Layered double hydroxide (LDH) materials pillared with polyoxometalate (POM) anions were synthesized via two routes: the organic anion precursor method and the LDH-OH/LDH-adipate precursor method. Well ordered [M 2+ _RM3+(OH)₂][POM].zH ₂O (M2+ = Mg2+ or Zn2+, M3+ = Ga3+ or Al3+, R = 2, 3, 4 and POM = H₂W₁₂O₄₀6− or PW₁₁O₃₉7−) pillared LDH phases were obtained, however significant differences in the chemical composition and microtextural properties of the products were noted. Most notably, pillaring resulted in the creation of accessible internal surface area only for the products synthesized by the LDH-OH/LDH-adipate method.
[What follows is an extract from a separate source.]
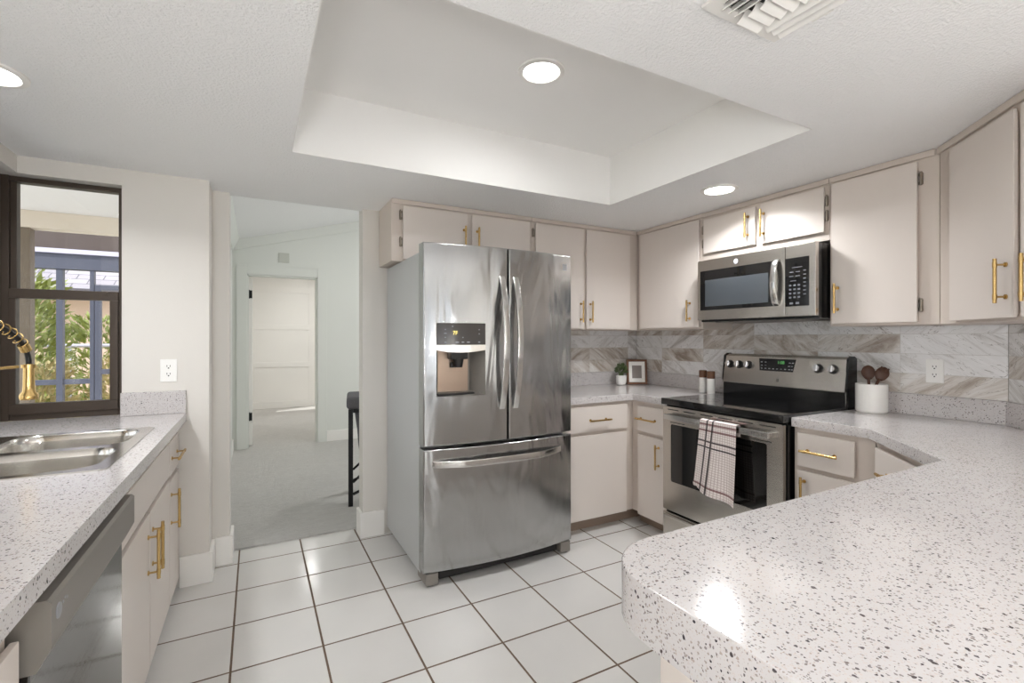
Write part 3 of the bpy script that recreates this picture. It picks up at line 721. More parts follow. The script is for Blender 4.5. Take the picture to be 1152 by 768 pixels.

In contrast, the organic anion precursor method produced layered but non-porous products in which the gallery region was completely filled by anions.; Ion exchange of the LDH-adipate precursor produced a series of Mg _RAl-H₂W₁₂O₄₀6− materials with final R-values of 1.75, 2.31 and 3.51. The pillared products all had BET-N₂ surface areas in excess of 110 m2g −1 and micropore volumes greater than 0.026 mLg−1 . The micropore size distribution plots obtained from argon adsorption isotherms indicate that the micropores become smaller as the surface charge density of the LDH increases; variation of pore size with layer composition has not previously been reported. In addition, the method was also successfully applied for the first time to other layer types, resulting in microporous Mg_RGa-POM and Zn_RAl-POM materials with properties similar to their Mg_RAl-POM analogues. The catalytic activity of pillared and unpillared LDH materials prepared via the LDH-OH/LDH-adipate method was tested using the decomposition of 2-propanol as a probe reaction. Differences were noted for materials of different chemical composition or for identical samples that had been subjected to different activation conditions. Only acid sites associated With the POM pillars were present after activation at 200°C, resulting in 100% selectivity for dehydration to propene. After activation at 550°C, however, the layers containing Zn2+, and to a lesser degree those containing Ga3+, also became active for dehydrogenation to acetone. Clearly, the strength and number of acid sites may be varied by changing the layer or pillar composition, or by using different activation conditions, suggesting that the LDH-OH/LDH-adipate precursor route offers a great deal of flexibility for synthesizing catalysts with modifiable activity.